» Instructions for the task: Only the lines from the start of the data through the line with "SC.camera = cam" belong in the copy. Restate them word for word, minus the pictures.

» Information provided:
* * *

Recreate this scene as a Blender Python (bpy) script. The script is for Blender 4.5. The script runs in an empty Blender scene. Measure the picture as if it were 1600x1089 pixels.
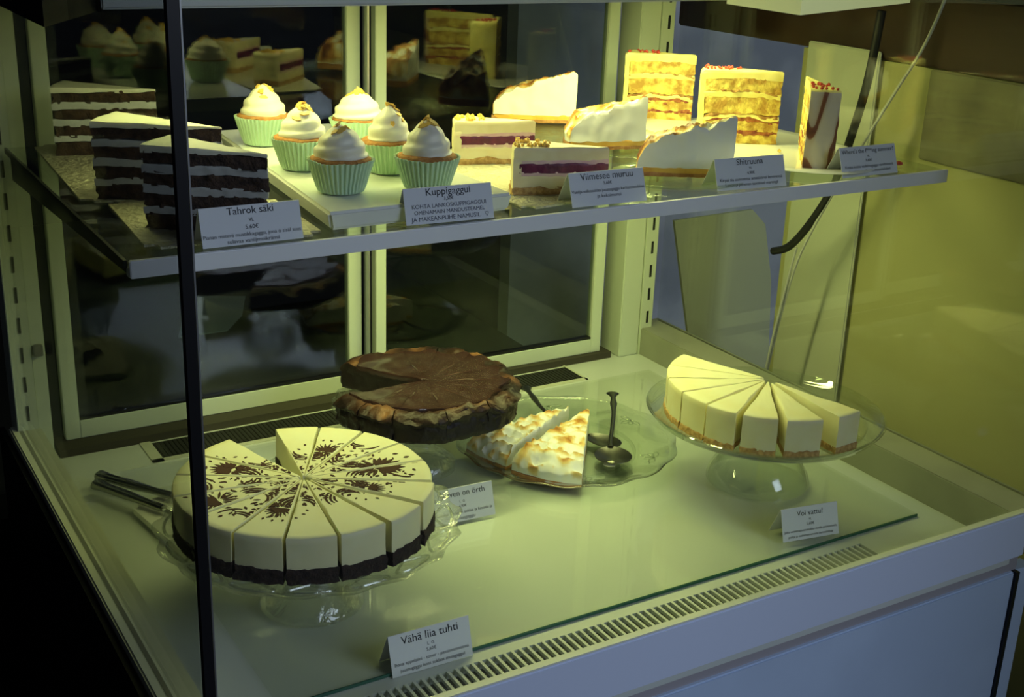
import bpy, bmesh, math, random
from mathutils import Vector, Matrix, noise
random.seed(7)
SC = bpy.context.scene
COL = SC.collection
PI = math.pi

# ------------------------------------------------------------------ camera
cam_d = bpy.data.cameras.new('camera')
cam_d.sensor_fit = 'HORIZONTAL'; cam_d.sensor_width = 36.0
cam_d.lens = 1974.11 / 1600 * 36.0
cam_d.clip_start = 0.02; cam_d.clip_end = 50
cam = bpy.data.objects.new('camera', cam_d); COL.objects.link(cam)
_r = Vector((0.857328, -0.513584, 0.03495)); _u = Vector((0.146893, 0.30915, 0.9396)); _f = Vector((0.493368, 0.800411, -0.340485))
_m = Matrix(((_r.x, _u.x, -_f.x), (_r.y, _u.y, -_f.y), (_r.z, _u.z, -_f.z))).to_4x4()
cam.matrix_world = Matrix.Translation((-0.25006, -0.84701, 0.73616)) @ _m
SC.camera = cam

# ------------------------------------------------------------------ colour management, world
SC.view_settings.view_transform = 'Standard'
SC.view_settings.look = 'None'
SC.view_settings.gamma = 1.0
SC.view_settings.use_curve_mapping = False
SC.view_settings.exposure = 0.35
SC.cycles.transparent_max_bounces = 48
w = bpy.data.worlds.new('room_ambience'); SC.world = w; w.use_nodes = True
w.node_tree.nodes['Background'].inputs[0].default_value = (0.66, 0.78, 1.0, 1)
w.node_tree.nodes['Background'].inputs[1].default_value = 0.022

def area(name, loc, size, power, color, rot=(0, 0, 0), spread=PI):
    l = bpy.data.lights.new(name, 'AREA'); l.shape = 'RECTANGLE'; l.size = size[0]; l.size_y = size[1]
    l.energy = power; l.color = color; l.spread = spread
    o = bpy.data.objects.new(name, l); o.location = loc; o.rotation_euler = rot; COL.objects.link(o)
    return o
LEDC = (0.95, 0.98, 0.36)
# the lamp strip of the case (points down) and its brighter module towards the right
area('led_strip_light', (0.47, 0.47, 0.612), (0.90, 0.02), 2.0, LEDC)
area('led_module_light', (0.72, 0.50, 0.612), (0.20, 0.03), 0.75, LEDC)
# unseen fill lamp added below the shelf to brighten the lower deck
area('lower_fill_light', (0.56, 0.48, 0.412), (0.86, 0.02), 1.95, LEDC)
# cool daylight from the shop window in front of the case
area('shop_window_light', (1.6, -2.6, 1.6), (1.6, 1.4), 30, (0.68, 0.79, 1.0), (math.radians(66), 0, math.radians(22)))

# ------------------------------------------------------------------ materials
MAT = {}
def nodes(name):
    m = bpy.data.materials.new(name); m.use_nodes = True
    nt = m.node_tree; b = nt.nodes['Principled BSDF']
    MAT[name] = m
    return m, nt, b
def mat(name, col, rough=0.5, metal=0.0, spec=0.5, col2=None, scale=40, bump=0.0, bscale=None, sss=0.0, detail=4, lo=.4, hi=.6, coat=0, bdist=.002):
    m, nt, b = nodes(name)
    b.inputs['Base Color'].default_value = (*col, 1)
    b.inputs['Roughness'].default_value = rough; b.inputs['Metallic'].default_value = metal
    b.inputs['Specular IOR Level'].default_value = spec
    if coat: b.inputs['Coat Weight'].default_value = coat; b.inputs['Coat Roughness'].default_value = .1
    if sss: b.inputs['Subsurface Weight'].default_value = sss; b.inputs['Subsurface Radius'].default_value = (.006, .004, .002); b.inputs['Subsurface Scale'].default_value = 1.0
    tc = nt.nodes.new('ShaderNodeTexCoord')
    if col2:
        n = nt.nodes.new('ShaderNodeTexNoise'); n.inputs['Scale'].default_value = scale; n.inputs['Detail'].default_value = detail
        r = nt.nodes.new('ShaderNodeValToRGB'); r.color_ramp.elements[0].position = lo; r.color_ramp.elements[1].position = hi
        r.color_ramp.elements[0].color = (*col, 1); r.color_ramp.elements[1].color = (*col2, 1)
        nt.links.new(tc.outputs['Object'], n.inputs['Vector']); nt.links.new(n.outputs['Fac'], r.inputs['Fac'])
        nt.links.new(r.outputs['Color'], b.inputs['Base Color'])
    if bump:
        n2 = nt.nodes.new('ShaderNodeTexNoise'); n2.inputs['Scale'].default_value = bscale or scale; n2.inputs['Detail'].default_value = 5
        bp = nt.nodes.new('ShaderNodeBump'); bp.inputs['Strength'].default_value = bump; bp.inputs['Distance'].default_value = bdist
        nt.links.new(tc.outputs['Object'], n2.inputs['Vector']); nt.links.new(n2.outputs['Fac'], bp.inputs['Height'])
        nt.links.new(bp.outputs['Normal'], b.inputs['Normal'])
    return m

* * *

» Exercise result:
Recreate this scene as a Blender Python (bpy) script. The script is for Blender 4.5. The script runs in an empty Blender scene. Measure the picture as if it were 1600x1089 pixels.
import bpy, bmesh, math, random
from mathutils import Vector, Matrix, noise
random.seed(7)
SC = bpy.context.scene
COL = SC.collection
PI = math.pi

# ------------------------------------------------------------------ camera
cam_d = bpy.data.cameras.new('camera')
cam_d.sensor_fit = 'HORIZONTAL'; cam_d.sensor_width = 36.0
cam_d.lens = 1974.11 / 1600 * 36.0
cam_d.clip_start = 0.02; cam_d.clip_end = 50
cam = bpy.data.objects.new('camera', cam_d); COL.objects.link(cam)
_r = Vector((0.857328, -0.513584, 0.03495)); _u = Vector((0.146893, 0.30915, 0.9396)); _f = Vector((0.493368, 0.800411, -0.340485))
_m = Matrix(((_r.x, _u.x, -_f.x), (_r.y, _u.y, -_f.y), (_r.z, _u.z, -_f.z))).to_4x4()
cam.matrix_world = Matrix.Translation((-0.25006, -0.84701, 0.73616)) @ _m
SC.camera = cam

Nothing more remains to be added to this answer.